Now, his own antique shop has become an old, established fixture — although not nearly as old as the 18thand early 19th-century English furniture Mr. Karr specializes in. Tomorrow, he will celebrate the 40th anniversary of Hyde Park Antiques, the store that he owns with his wife, Barbara. The party will be held at the store at Broadway and 13th Street, with 275 invitations extended to friends and colleagues. Interior designers Ellie Cullman, Charlotte Moss, and Mario Buatta will serve as hosts. Next week Rizzoli will publish “Classic English Design & Antiques: Period Styles and Furniture From the Hyde Park Antiques Collection,” which celebrates the anniversary. The lavishly illustrated book, with a foreword by Mr. Buatta, is worthy of a Chippendale coffee table.
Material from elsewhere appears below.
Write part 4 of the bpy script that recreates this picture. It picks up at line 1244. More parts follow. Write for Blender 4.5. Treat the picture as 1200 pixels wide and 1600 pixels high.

The original inventory of the store, which was first located on Third Avenue, between 26th and 27th streets, was overflow from what Mr. Karr had bought for his apartment. He worked as a generalist furniture buyer, simply purchasing used furniture that appealed to him. In his fifth year of business, however, Mr. Karr started focusing on English furniture made between 1685 and 1825. “I like the clean, understated lines, and the soft finish,” he said. “I don’t like glitzy, flashy things.”
The same goes for Mr. Karr’s own apartment on the Upper East Side. Every piece of furniture in it is from the period of William and Mary — the late 17th century through the first years of the 18th century — through the Regency period of the 1820s. “The Regency period was a fantastic period in English decorative art,” Mr. Karr said. “It was when Britain owned 25% of the land mass — it was a time of tremendous wealth.” Despite that, English furniture remained very practical, which Mr. Karr said he appreciates. “There’s so much logic to English furniture,” Mr. Karr said. “English cabinet-makers were very consistent in the 18th century. These things were made to be used.” One of his favorite English pieces, a rare walnut chest from the early George II period of the first half of the 18th century stands in his bedroom.
Mr. Karr’s favorite piece of all his acquisitions over the past decades is not English, however. It is a large walnut and gilt Irish mirror made in Dublin around 1750, most likely made by John Booker. (“He was the great mirror maker,” Mr. Karr said, adding that it is impossible to know the exact date or be certain about the mirror’s maker.) The mirror boasts a hand-beveled plate and two Corinthian capital columns. At the top is a relief of woman’s head — a typical Irish feature during that period — with vines branching out from either side. Mr. Karr bought it at an auction about 20 years ago and it now hangs in the apartment’s front entryway.
Mr. Karr’s has other collecting passions, too. He owns three late-19th-century paintings by Atkinson Grimshaw, including two that depict a house outside Leeds in England. In the dining room hangs a set of four small 19th-century paintings by Galien LaLoue and an oil painting of a canal in the north of France by the Dutch painter Fritz Thaulou. An Eduoard Cortez painting of a Paris night scene hangs on the opposite wall.